若きビジネスパーソンよ、「食べログ」なんかいらない相場英雄の時事日想(2/3 ページ)

» 2012年01月19日 08時00分 公開
[相場英雄,Business Media 誠]

 この幹部、旧大蔵省と銀行をつなぐMOF担のほか、総務部勤務も長かった。いわゆる、業界の“裏表”を知り尽くす人物だった。

 もちろん他社のマークもきつかった。ライバルたちを蹴散らし、幹部との距離を一気に縮めるため、筆者はいつものように“取材メシ”に誘った。ようやくアポが取れ、なにが好みか尋ねたところ、返ってきた答えは「おでん」だった。

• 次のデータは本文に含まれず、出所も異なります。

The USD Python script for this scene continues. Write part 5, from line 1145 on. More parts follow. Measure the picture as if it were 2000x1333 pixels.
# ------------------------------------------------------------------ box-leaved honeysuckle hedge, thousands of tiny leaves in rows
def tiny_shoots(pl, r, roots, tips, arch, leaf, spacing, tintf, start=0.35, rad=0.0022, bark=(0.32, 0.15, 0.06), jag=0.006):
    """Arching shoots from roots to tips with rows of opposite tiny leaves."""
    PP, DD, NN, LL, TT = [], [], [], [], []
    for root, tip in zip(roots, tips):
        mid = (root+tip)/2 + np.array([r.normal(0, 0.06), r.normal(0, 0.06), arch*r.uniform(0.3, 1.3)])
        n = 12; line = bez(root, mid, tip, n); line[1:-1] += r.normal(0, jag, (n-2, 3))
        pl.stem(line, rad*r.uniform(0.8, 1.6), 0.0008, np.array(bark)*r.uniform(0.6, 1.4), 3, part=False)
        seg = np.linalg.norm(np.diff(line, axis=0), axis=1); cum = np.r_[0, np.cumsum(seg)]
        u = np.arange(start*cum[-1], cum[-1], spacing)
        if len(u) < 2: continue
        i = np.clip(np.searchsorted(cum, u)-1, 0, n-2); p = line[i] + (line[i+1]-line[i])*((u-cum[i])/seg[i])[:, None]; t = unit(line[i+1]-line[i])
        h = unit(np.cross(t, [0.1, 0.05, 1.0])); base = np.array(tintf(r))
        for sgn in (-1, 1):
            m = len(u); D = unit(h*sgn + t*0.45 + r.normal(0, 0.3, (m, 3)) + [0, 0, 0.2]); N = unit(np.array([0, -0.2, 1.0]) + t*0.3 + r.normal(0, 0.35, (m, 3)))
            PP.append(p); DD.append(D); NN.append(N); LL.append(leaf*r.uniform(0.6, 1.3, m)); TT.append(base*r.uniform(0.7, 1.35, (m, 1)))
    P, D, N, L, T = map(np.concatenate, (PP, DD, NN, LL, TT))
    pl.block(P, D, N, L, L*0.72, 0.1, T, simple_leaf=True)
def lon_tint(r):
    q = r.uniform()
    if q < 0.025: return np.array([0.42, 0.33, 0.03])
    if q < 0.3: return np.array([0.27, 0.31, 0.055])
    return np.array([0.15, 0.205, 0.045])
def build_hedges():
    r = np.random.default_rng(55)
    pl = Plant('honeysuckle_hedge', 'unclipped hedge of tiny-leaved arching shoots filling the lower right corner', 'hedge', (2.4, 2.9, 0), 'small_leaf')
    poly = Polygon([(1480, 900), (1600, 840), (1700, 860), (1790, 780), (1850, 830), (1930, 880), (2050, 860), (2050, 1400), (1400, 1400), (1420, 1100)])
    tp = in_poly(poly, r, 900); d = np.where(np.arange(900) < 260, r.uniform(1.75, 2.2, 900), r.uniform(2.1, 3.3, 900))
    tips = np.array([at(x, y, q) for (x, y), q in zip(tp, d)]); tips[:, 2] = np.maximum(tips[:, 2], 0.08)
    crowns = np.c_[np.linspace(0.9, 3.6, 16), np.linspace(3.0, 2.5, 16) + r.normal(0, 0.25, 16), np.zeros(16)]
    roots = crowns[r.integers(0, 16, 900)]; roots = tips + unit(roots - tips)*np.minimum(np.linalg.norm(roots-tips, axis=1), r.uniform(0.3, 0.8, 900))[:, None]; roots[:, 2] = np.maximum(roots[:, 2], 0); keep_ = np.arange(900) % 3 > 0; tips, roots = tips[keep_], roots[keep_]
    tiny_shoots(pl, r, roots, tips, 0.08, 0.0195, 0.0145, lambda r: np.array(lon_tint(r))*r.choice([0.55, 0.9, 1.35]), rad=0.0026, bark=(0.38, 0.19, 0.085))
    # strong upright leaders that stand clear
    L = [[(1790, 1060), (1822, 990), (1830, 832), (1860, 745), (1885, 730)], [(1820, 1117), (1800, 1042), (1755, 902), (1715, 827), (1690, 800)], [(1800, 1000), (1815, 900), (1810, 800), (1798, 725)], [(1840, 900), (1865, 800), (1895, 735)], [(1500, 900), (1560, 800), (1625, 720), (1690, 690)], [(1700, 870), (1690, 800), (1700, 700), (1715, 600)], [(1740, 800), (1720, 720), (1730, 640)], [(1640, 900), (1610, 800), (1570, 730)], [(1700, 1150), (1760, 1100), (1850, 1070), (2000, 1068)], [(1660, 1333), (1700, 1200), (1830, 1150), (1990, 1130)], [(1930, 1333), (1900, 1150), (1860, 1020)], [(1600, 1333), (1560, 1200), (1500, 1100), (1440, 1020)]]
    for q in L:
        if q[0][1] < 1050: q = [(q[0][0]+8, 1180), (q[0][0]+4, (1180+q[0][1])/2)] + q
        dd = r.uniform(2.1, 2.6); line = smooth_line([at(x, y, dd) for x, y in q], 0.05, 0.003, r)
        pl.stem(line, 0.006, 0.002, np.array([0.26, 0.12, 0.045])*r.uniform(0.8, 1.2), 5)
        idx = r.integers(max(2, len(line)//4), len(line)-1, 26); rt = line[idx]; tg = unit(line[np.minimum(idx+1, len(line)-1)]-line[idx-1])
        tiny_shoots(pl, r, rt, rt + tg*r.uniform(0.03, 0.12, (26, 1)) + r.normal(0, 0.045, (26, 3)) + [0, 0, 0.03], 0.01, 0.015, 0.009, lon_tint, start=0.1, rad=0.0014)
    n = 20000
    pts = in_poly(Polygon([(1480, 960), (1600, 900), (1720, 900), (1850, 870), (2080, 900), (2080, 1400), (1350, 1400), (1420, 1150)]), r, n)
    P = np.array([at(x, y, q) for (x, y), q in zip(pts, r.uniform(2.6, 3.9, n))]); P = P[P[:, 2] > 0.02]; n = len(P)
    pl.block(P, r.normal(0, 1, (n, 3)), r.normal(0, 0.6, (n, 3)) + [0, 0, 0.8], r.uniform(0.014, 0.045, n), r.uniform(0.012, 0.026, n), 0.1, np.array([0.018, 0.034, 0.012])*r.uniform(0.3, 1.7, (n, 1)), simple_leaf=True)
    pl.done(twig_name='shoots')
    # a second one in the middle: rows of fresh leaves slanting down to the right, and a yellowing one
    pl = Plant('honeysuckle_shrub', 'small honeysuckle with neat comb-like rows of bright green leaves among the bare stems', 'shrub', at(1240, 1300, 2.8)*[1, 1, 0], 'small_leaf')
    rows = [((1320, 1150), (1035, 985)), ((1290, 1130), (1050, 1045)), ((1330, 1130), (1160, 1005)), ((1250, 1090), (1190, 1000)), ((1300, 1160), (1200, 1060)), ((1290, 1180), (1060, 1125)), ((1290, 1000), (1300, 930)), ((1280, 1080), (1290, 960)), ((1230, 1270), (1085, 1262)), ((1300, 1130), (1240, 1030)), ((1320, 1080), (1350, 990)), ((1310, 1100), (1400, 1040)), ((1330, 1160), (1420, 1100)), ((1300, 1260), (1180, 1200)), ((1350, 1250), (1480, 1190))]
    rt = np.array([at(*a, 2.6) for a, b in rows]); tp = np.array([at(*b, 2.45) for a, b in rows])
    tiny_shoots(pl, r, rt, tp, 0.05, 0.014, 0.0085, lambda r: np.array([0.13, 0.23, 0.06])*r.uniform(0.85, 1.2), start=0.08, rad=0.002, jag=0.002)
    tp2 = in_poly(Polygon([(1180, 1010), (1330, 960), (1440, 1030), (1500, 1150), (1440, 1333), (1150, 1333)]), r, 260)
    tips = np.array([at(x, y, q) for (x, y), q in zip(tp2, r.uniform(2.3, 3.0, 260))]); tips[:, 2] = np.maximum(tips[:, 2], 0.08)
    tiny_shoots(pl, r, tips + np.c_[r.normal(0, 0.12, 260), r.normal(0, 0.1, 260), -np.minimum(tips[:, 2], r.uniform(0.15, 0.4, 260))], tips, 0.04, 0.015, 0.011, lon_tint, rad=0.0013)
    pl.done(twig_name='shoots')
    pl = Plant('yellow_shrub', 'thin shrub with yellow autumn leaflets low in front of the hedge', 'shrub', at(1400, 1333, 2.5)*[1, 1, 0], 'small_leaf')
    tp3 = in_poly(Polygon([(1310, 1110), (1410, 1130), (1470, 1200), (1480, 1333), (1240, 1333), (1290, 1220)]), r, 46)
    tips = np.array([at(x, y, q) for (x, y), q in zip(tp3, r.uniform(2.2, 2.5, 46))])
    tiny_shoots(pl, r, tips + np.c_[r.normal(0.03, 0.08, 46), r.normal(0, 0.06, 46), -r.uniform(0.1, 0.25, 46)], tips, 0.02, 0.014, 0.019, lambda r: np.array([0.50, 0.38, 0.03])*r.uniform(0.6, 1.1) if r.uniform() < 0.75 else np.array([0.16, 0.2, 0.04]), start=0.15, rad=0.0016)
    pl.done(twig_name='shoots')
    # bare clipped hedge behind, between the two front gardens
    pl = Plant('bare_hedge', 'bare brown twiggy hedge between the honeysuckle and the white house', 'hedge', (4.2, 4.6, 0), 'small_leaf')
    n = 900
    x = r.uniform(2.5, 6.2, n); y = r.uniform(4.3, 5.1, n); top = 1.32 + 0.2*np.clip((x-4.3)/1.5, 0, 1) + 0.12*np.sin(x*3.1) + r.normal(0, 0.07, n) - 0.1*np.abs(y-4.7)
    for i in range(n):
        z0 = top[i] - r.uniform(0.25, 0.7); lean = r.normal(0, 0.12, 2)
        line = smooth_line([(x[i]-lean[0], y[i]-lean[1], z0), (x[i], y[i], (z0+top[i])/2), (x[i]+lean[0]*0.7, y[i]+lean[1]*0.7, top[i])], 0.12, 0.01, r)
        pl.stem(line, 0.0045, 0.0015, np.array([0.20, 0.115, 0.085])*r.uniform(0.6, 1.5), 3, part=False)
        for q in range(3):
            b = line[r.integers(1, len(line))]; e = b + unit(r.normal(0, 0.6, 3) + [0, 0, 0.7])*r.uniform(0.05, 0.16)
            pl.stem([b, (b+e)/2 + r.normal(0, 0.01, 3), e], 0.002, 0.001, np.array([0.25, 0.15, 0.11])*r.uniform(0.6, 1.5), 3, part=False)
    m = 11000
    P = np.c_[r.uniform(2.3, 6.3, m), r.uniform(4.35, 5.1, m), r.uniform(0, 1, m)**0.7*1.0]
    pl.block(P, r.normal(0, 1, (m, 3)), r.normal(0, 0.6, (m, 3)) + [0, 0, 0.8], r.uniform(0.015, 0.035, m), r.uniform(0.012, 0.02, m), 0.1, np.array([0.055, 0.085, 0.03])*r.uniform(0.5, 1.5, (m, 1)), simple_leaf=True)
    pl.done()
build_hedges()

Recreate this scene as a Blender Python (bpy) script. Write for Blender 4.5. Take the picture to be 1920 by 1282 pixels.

 この時、筆者のリストには「おでん」はなかった。同幹部の勤務先の近所にはいくつか有名店があるものの、記者と会っている姿を同僚にさらさせるわけにもいかず、右往左往した。その際、このベテランバンカーが行きつけの店に自ら予約を入れてくれたのだ。

 貴重な取材を経たあと、このバンカーが筆者に告げたひと言が今でも鮮明に記憶に残っている。

 「居酒屋やイタリアンだけじゃなく、鮨や鰻、おでん、天ぷらでも必ず1つか2つ、馴染みの店を作りなさい。きっと仕事の幅も広がると思うよ」

 この幹部も支店時代、同業のライバル銀行マンと熾烈(しれつ)な営業競争を経てきたと明かしてくれた。この際、馴染みの店のリストが役にたったと懇切丁寧に教えてくれたのだ。

 馴染みの店ができれば、予算や予約などでこちら側のわがままを受け入れてくれる。仕事上で大切な人を同伴しても、嫌な思いをさせるリスクが格段に減る、という主旨だった。

 この幹部との出会い以降、元々口の卑しかった筆者はリスト作りに邁進した、という次第。作家稼業に転じてからも取材や打ち合わせで頻繁に飲食店を利用するが、店舗の営業時間の確認などを除けば食べログやぐるナビなどのネット上の情報を利用したことはない。手元の手帳には、20年近くかけて作った和洋中の名店リストがあるからだ。